Si Paul raconte sa rencontre avec le Christ, si les disciples d'Émmaüs l'ont raconté, c'est bien le signe que l'Église est autre chose qu'une association. La différence majeure, c'est qu'une association, c'est un collectif de gens qui ont un intérêt partagé, qui adhèrent à un projet et une vision commune et qui finalement se ressemblent tous un peu. Quand on fait partie d'un collectif, c'est qu'on adhère à un programme, on se fédère autour d'une idée particulière d'un bien commun. Mais le récit de la rencontre d'Émmaüs nous dit justement que l'Église, c'est tout autre chose. Là où un collectif naît sur une adhésion, la rencontre crée bien autre chose, la rencontre crée une communauté. Et une communauté telle que l'Église, c'est la rencontre entre des gens qui n'ont à priori rien de commun, ne se réunissent pas en fonction de leurs intérêts mais se sont rencontrés ou plutôt ont été rencontrés par le Christ et l'ont rencontré.
Chacun d'entre nous a sa propre histoire avec le Christ, chacun a son propre chemin d'Émmaüs et si nous sommes ici, c'est parce que nous avons, à un moment donné de notre vie, reconnu sa présence dans notre vie. Que nous avons vu le pain rompu et que nos yeux se sont ouverts, que comme les pèlerins d'Émmaüs notre cœur brûlait au dedans de nous au moment où les Écritures se sont ouvertes et sont devenues Parole de Dieu pour nous, pour moi.

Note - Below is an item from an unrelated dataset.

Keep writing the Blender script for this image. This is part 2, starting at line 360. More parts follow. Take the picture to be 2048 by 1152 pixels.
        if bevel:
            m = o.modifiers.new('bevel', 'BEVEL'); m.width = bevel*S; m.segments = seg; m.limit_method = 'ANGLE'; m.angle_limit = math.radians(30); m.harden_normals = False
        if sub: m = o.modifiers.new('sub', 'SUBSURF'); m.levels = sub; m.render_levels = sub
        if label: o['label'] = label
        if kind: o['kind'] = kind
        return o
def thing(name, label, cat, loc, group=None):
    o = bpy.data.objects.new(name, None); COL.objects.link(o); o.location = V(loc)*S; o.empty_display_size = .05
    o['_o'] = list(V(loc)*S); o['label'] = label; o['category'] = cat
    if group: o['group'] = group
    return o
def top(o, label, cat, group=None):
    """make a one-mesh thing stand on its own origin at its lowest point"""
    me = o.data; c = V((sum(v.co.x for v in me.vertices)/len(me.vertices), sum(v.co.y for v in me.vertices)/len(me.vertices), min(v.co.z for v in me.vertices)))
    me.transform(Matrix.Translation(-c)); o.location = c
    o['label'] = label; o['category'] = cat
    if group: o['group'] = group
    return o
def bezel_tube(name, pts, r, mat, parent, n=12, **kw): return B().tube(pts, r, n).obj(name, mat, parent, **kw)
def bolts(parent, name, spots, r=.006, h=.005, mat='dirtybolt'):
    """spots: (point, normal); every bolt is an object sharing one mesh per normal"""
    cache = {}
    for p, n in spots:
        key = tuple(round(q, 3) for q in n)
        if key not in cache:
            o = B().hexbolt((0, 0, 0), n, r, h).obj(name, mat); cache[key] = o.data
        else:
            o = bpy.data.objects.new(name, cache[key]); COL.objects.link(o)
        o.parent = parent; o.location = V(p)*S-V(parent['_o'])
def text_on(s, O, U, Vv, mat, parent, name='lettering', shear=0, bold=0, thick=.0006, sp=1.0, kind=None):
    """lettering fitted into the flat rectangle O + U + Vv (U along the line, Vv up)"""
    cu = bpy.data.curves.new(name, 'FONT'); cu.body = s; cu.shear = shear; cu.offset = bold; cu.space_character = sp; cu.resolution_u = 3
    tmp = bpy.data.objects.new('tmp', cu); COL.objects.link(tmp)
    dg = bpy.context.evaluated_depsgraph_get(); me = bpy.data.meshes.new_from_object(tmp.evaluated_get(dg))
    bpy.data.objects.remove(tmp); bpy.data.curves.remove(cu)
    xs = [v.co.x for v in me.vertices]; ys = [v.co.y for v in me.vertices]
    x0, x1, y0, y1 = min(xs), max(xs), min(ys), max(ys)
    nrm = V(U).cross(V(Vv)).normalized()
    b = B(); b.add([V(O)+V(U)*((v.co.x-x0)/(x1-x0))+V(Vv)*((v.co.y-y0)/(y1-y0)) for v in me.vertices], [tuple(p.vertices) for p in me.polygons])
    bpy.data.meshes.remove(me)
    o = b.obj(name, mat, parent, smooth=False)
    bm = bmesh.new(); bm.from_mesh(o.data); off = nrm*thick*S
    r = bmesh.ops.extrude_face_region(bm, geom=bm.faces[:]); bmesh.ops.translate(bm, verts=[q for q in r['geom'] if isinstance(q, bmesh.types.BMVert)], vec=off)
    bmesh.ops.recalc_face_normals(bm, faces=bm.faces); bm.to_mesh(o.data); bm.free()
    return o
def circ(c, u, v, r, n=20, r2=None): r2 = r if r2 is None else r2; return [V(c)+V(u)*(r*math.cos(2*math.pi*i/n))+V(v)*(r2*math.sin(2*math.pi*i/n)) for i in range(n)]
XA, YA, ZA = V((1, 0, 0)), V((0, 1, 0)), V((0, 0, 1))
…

C'est cela que nous avons de commun et qui dépasse toutes nos différences et toutes nos contradictions. L'Église est cette communauté de gens qui ne se ressemblent pas et n'ont en commun que de partager une rencontre avec quelque chose qui les dépasse. Nous avons en commun de voir dans le pain et le vin partagés la miséricorde de Dieu, la grâce qui nous est faite et le Royaume pour lequel nous voulons œuvrer. Prenons donc la route d'Émmaüs en ce dimanche de Pâques et reconnaissons que le Christ est vivant là où nous vivons en son nom.